Tacitus points to an article on the Bush Administration’s new system for foreign aid. The system ties increases in foreign aid to nations that pass basic standards for economic freedom and have reduced governmental corruption.

The administration’s concept is simple: Countries with a demonstrated commitment to the rule of law and predictable and sound fiscal policy have the best chance of attracting private investors. The foreign aid grants would essentially amount to seed money, and Mr. Bush’s aides said today that it might be given to nongovernmental organizations in some countries, rather than just to the central government.

This is an absolutely brilliant idea. For too long the US government has been content to pour money into corrupt Third World governments that promptly misallocate the funds towards their own pockets. With this new program the rule is that such kleptocracies need to reform before they get their cash.

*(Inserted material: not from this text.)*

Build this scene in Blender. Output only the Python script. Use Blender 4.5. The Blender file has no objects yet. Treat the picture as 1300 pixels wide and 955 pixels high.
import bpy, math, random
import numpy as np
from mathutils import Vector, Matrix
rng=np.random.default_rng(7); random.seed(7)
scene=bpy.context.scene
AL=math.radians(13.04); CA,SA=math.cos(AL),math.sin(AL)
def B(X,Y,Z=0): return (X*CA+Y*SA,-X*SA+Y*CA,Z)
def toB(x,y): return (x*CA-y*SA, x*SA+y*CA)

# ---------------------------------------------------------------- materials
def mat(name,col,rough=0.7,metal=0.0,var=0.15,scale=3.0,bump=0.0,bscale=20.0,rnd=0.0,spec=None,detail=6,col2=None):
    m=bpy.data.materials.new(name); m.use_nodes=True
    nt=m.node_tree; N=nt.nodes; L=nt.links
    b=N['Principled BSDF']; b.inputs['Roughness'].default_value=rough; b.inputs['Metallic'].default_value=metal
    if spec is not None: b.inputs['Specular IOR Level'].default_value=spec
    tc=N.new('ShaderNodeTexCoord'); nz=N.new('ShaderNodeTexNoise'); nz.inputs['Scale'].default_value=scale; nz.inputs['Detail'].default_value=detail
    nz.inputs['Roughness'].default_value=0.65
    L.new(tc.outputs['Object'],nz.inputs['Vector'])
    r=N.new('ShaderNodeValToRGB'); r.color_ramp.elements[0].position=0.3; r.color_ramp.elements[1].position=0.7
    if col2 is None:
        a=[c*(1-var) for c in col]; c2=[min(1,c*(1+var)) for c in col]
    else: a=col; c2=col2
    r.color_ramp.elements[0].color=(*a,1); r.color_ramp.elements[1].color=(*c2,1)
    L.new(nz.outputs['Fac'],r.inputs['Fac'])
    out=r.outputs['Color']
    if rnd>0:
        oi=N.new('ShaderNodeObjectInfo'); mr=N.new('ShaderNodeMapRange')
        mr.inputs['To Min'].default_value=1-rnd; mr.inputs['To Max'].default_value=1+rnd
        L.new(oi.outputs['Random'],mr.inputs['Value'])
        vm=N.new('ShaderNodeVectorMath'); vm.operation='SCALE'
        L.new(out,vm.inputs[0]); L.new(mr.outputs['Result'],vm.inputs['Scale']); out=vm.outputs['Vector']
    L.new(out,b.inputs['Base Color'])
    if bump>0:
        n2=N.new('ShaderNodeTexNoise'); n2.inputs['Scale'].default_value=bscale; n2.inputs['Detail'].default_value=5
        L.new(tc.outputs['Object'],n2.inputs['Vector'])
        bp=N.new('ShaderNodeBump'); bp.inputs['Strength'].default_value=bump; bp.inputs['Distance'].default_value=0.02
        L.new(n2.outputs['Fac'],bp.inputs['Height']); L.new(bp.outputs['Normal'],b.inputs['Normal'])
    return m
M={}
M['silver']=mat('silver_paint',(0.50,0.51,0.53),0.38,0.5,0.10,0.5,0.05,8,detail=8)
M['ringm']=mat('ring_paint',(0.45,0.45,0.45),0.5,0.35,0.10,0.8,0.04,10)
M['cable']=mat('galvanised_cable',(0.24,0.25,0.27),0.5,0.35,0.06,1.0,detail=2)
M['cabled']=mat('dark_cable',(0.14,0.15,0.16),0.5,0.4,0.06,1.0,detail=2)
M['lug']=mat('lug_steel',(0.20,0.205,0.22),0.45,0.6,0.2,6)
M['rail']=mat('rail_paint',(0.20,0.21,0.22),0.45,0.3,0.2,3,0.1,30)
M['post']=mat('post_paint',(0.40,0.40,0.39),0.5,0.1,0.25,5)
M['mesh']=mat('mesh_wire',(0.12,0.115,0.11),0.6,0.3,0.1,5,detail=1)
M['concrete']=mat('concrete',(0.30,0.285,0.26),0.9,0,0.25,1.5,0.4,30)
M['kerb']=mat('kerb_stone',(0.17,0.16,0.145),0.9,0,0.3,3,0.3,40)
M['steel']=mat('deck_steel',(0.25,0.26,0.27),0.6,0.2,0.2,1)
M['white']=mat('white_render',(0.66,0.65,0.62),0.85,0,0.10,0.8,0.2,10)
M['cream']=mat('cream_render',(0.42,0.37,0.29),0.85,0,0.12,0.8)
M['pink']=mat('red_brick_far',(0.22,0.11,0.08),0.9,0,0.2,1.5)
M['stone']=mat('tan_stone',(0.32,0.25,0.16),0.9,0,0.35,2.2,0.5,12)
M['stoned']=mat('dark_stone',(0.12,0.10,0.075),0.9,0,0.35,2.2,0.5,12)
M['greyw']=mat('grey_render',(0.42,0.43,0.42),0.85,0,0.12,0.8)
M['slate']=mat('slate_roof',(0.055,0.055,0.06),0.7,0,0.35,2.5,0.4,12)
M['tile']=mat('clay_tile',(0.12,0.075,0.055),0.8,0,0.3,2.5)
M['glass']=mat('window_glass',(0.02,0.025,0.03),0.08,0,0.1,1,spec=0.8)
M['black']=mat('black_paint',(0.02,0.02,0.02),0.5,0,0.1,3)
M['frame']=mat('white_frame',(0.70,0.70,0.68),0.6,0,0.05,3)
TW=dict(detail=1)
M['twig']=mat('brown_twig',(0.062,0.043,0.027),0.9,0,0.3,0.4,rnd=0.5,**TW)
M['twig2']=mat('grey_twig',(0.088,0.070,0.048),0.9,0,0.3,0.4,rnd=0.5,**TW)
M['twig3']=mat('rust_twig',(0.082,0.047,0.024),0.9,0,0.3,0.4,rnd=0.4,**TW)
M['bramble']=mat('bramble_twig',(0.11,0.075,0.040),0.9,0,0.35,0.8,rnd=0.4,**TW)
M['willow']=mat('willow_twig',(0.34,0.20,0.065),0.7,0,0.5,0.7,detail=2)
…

No doubt the left will through a wild fit over tying aid to such standards, but it is a necessary measure. Foreign aid does not improve a national economy – investment does. By using this US aid as a kind of seed capital for economic growth, the Bush Administration’s Millennium Challenge plan will do more to reduce poverty and increase government accountability by increasing foreign investment and economic liberty. This is a move that will have the anti-globalization/anti-American crowd in arms, but for advocates of free trade and citizens of developing nations, this could be a formula for success.

3 thoughts on “What Foreign Aid Should Be

  1. You think denying foreign aid money to ‘kleptocracies’ (I must remember that one!) will really change thier governments? Hardly. Granted I agree their governments shouldn’t be getting any, however instead of completely cutting thier people off it should be re-allocated to private/public charities working within that we know to be sound. If that fails re-allocate it to its safest neighbors willing to accept refugees.

  2. Funding corrupt regimes, whether through governmental funds or through private business, is morally wrong in my book- and the only way to truly help the poorer nations of the world is to BOTH establish just rule-of-law and find a way to get financial resources and education to the people who need it. It’s not so much a matter of one-or-the-other- this is a case where both the left and the right are partially correct.